Work instructions: Copy every line that mentions the word "Blender".

Extracted entries:
[start]

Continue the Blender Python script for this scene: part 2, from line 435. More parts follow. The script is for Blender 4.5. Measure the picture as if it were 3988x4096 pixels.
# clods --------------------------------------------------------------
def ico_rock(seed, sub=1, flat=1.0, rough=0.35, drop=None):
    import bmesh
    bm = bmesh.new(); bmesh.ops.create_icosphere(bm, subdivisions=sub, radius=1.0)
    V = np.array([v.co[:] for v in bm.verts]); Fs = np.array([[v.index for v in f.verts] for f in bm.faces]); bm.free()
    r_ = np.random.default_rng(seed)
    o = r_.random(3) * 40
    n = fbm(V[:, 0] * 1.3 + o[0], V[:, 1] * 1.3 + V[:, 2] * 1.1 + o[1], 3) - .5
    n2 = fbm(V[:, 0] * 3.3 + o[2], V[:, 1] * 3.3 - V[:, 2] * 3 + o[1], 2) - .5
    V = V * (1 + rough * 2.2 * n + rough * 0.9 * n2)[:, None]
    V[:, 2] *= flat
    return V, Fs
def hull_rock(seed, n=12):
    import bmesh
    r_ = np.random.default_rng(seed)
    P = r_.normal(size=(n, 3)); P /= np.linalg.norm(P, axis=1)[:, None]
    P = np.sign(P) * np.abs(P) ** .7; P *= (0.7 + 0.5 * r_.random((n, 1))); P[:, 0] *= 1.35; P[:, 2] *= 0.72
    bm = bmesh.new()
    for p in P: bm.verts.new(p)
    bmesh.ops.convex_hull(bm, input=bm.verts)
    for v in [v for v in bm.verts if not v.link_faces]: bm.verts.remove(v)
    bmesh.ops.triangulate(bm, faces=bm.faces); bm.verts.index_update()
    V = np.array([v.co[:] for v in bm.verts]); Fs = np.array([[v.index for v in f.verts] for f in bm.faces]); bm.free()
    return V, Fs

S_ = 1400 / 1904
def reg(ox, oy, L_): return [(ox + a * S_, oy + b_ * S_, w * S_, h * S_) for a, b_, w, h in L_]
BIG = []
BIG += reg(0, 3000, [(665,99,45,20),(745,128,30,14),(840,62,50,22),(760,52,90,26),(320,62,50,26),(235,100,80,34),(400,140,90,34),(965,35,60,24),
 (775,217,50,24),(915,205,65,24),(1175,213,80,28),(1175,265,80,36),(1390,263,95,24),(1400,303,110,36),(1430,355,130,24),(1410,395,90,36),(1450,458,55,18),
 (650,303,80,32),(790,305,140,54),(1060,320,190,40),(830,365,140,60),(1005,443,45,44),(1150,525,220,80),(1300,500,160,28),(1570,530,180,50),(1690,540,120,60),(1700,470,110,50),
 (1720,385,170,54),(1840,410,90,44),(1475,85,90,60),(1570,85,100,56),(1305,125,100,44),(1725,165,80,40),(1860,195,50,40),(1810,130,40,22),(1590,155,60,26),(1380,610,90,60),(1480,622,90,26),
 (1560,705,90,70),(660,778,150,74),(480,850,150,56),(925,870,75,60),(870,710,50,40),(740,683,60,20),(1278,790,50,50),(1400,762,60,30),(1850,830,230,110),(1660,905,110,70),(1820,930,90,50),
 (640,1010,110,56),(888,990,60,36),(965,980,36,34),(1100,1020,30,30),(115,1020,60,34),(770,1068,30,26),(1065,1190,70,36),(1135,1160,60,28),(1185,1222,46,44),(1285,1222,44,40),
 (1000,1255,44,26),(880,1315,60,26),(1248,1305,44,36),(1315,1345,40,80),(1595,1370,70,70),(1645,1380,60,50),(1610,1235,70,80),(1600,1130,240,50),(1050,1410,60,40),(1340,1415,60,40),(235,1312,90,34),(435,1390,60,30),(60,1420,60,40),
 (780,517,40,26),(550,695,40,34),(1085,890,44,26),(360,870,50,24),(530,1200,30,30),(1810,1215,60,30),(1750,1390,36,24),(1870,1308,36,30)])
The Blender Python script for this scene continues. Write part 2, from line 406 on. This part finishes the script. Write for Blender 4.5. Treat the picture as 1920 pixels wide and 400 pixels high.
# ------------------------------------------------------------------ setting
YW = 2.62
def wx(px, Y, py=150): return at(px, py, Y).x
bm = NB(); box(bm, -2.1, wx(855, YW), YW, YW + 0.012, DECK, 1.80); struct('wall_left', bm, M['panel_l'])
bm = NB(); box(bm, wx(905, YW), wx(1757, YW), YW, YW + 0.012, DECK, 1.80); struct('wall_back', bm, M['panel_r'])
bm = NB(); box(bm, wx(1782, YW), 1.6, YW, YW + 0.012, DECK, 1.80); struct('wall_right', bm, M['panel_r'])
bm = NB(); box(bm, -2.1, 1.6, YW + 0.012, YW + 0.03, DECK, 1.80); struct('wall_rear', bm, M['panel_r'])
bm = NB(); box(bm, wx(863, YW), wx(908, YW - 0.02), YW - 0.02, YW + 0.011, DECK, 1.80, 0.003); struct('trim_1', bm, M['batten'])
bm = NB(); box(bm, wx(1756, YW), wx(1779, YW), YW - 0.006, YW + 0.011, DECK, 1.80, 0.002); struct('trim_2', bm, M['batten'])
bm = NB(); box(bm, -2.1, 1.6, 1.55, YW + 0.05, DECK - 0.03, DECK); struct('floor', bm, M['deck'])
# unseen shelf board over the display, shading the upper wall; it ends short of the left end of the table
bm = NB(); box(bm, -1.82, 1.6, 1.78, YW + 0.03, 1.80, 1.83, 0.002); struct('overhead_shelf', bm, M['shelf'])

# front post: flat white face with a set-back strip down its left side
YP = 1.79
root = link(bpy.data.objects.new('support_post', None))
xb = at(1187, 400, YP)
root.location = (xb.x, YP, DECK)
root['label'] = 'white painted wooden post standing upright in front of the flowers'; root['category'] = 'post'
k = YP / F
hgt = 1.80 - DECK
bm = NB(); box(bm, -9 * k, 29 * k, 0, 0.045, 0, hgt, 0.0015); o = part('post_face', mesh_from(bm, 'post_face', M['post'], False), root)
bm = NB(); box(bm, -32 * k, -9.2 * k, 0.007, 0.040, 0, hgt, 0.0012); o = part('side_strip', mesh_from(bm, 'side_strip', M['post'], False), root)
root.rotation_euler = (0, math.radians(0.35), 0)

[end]

Solution:
Continue the Blender Python script for this scene: part 2, from line 435. More parts follow. The script is for Blender 4.5. Measure the picture as if it were 3988x4096 pixels.
The Blender Python script for this scene continues. Write part 2, from line 406 on. This part finishes the script. Write for Blender 4.5. Treat the picture as 1920 pixels wide and 400 pixels high.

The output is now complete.